By Ambar Warrick
Investing.com-- Gold prices fell slightly on Monday, extending sharp declines from last week as strength in the dollar and growing uncertainty over hawkish U.S. monetary policy weighed on appetite for the yellow metal.
Spot gold fell 0.2% to $1,710 an ounce, while gold futures fell nearly 0.1% to $1,721 an ounce by 22:15 ET (02:15 GMT). Both instruments sank sharply last week on growing concerns that the Federal Reserve will continue to raise interest rates at a fast pace in the near-term.
Bullion prices saw fresh pressure on Monday as the greenback jumped to a new 20-year high, while Treasury yields also advanced. Data on Friday showed that U.S. nonfarm payrolls grew more than expected in August, giving the Fed more space to keep hiking rates sharply.
While U.S. wage growth lagged and unemployment rose, traders are pricing in a 57% chance of a 75 basis point hike at the Fed’s next meeting, seeing sufficient tightness in the labor market.
Gold prices have fallen significantly from 2022 highs as the Fed began hiking interest rates and pushed up yields.
The Fed is looking to combat inflation reaching 40-year highs on rising food and fuel prices. Several members of the central bank recently indicated that interest rates are likely to keep increasing until inflation is substantially closer to the bank’s 2% target.
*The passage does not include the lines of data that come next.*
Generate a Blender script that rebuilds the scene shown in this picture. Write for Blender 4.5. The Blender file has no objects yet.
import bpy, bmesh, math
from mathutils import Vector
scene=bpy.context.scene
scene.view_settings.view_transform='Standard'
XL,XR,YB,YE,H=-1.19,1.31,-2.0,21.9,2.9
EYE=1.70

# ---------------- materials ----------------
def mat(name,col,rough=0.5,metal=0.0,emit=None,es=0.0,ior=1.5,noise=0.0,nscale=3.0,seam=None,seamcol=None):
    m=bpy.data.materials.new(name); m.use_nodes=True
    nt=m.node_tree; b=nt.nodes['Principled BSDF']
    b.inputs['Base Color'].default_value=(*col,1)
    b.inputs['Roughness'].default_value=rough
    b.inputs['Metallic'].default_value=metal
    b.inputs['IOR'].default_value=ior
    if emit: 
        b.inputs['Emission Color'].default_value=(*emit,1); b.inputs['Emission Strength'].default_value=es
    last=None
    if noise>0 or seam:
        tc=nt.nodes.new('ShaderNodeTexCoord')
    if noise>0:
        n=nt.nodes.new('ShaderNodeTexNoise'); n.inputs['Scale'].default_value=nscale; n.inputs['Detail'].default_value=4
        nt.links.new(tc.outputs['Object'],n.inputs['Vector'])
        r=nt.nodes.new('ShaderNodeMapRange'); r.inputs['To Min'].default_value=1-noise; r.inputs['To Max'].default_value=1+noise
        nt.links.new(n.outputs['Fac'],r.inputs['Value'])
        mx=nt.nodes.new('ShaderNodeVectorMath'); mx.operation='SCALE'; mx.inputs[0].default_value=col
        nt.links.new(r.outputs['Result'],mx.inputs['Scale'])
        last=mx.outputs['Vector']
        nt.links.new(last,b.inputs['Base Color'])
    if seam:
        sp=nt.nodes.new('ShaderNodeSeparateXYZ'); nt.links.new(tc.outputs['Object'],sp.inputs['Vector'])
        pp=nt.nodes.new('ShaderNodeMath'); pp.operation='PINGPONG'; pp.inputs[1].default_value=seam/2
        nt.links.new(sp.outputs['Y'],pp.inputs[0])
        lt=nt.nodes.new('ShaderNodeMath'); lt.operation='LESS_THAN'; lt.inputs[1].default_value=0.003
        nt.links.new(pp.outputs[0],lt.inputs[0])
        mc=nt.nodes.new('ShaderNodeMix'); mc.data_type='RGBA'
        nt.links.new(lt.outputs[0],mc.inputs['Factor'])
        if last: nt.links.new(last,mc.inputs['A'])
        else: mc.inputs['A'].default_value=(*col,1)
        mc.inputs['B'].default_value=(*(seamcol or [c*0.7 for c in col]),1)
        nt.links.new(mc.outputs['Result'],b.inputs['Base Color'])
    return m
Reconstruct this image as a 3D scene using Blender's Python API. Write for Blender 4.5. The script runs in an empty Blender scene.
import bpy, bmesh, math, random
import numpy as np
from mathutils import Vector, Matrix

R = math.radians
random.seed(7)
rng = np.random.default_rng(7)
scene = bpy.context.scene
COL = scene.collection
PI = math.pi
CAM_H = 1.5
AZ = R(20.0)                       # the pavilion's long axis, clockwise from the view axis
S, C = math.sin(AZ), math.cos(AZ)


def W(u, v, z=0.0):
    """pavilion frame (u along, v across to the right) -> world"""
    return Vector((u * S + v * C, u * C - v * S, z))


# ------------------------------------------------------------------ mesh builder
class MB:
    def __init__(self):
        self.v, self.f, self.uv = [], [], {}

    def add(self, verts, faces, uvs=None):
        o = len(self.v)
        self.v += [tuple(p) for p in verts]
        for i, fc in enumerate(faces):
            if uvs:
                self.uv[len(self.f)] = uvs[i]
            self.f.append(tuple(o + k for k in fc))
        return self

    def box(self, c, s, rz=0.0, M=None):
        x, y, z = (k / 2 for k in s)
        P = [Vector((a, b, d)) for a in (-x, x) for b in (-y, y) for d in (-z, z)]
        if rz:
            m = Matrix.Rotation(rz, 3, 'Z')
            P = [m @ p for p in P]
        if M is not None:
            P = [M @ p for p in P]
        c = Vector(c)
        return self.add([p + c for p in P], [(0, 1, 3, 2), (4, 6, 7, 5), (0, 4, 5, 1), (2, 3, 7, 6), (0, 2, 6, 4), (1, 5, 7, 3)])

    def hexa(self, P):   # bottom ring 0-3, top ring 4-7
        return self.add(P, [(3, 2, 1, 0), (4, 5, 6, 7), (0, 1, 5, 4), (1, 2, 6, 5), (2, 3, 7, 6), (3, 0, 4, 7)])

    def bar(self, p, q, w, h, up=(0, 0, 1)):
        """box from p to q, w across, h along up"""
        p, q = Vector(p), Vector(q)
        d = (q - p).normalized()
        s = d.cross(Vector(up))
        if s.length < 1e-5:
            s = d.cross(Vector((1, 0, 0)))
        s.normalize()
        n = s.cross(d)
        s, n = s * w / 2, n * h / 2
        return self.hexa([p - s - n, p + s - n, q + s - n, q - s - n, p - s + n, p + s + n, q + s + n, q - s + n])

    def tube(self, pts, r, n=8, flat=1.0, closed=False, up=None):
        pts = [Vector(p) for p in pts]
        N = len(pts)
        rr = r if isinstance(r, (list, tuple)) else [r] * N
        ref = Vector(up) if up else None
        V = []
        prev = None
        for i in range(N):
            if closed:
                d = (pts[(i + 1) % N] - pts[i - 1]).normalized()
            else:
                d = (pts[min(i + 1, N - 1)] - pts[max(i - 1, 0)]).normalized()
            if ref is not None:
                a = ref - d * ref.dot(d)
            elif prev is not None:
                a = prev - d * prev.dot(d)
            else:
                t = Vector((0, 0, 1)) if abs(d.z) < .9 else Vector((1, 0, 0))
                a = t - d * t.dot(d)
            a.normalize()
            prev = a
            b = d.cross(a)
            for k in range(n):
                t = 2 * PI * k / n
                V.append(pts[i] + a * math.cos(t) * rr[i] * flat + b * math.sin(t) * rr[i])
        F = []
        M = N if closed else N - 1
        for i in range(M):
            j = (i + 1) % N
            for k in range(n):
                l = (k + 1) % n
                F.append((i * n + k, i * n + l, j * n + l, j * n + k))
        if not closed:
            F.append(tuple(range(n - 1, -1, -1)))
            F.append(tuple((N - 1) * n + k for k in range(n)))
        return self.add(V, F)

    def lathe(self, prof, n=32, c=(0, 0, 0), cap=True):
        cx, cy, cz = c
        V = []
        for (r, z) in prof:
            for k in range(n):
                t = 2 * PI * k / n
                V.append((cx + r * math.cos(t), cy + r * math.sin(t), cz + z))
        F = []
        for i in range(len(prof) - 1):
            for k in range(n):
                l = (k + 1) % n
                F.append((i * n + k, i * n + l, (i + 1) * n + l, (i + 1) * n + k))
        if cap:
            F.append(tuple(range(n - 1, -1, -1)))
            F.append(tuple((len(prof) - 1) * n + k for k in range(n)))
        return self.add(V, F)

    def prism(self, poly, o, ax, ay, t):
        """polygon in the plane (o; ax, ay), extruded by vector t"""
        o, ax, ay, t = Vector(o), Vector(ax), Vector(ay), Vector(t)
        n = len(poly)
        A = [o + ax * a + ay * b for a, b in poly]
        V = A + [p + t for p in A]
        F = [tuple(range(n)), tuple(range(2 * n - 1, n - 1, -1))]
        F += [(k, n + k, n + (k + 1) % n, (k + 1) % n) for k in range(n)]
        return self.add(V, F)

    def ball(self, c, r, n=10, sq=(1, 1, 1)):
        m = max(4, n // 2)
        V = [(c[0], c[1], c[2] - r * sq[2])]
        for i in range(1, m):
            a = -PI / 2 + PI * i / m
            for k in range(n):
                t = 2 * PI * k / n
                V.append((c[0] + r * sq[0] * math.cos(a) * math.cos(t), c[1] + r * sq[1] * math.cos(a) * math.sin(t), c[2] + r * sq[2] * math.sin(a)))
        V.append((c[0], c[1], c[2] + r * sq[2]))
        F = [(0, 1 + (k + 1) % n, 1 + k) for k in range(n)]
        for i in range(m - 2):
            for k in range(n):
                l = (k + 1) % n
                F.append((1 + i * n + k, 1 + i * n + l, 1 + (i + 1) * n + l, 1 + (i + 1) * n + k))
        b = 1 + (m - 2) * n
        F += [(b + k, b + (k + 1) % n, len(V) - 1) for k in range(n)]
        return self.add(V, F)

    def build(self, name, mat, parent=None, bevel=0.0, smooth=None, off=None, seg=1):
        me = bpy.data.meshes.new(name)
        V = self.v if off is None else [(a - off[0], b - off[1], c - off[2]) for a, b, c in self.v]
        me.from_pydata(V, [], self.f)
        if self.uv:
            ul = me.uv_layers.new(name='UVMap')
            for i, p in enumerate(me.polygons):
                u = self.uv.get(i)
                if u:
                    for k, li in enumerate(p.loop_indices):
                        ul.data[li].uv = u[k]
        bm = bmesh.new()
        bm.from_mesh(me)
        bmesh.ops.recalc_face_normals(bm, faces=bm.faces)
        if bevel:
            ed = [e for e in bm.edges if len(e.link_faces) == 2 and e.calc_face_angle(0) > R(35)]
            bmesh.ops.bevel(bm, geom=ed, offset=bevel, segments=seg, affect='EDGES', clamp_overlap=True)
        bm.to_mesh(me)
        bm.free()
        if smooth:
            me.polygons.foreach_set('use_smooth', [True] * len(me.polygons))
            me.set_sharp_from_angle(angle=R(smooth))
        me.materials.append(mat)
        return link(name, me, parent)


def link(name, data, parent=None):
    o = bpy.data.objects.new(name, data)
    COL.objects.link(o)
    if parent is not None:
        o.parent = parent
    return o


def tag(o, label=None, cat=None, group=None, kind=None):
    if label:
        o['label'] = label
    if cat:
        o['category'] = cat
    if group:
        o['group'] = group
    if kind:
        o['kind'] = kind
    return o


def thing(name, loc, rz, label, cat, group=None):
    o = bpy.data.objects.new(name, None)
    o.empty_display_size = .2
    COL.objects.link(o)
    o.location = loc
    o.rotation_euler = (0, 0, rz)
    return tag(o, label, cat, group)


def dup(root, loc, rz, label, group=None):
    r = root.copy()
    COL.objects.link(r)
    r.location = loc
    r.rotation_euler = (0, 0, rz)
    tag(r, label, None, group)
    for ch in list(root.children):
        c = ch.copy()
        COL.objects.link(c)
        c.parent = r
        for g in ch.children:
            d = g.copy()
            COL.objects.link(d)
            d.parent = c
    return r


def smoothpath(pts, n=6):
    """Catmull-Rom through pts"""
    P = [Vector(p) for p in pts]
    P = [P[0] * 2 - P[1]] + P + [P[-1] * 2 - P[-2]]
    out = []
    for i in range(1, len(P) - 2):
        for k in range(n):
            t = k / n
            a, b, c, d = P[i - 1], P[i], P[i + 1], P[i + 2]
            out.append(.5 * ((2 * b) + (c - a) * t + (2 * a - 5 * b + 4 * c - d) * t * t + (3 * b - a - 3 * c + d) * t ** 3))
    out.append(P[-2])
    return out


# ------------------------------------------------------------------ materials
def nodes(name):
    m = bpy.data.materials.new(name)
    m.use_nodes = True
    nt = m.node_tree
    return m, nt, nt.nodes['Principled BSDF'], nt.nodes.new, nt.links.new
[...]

The prospect of stronger interest rates has also seen the dollar largely overtake gold as a go-to safe haven. This saw the yellow metal benefit little from a recent escalation in geopolitical tensions between China and Taiwan.
Other precious metals also retreated on Monday. Silver futures fell 0.1%, while Platinum futures lost 0.6%.
Among industrial metals, copper prices reversed early losses and traded flat after better-than-expected Chinese services sector activity data.
Copper futures were up 0.1% at $3.3988.
Caixin data showed that a recovery in China’s services sector persevered through August, indicating that certain facets of the economy remained robust despite a slowdown in manufacturing activity.
China is the world’s largest importer of copper. Slowing economic growth in the country has severely dented copper prices so far this year.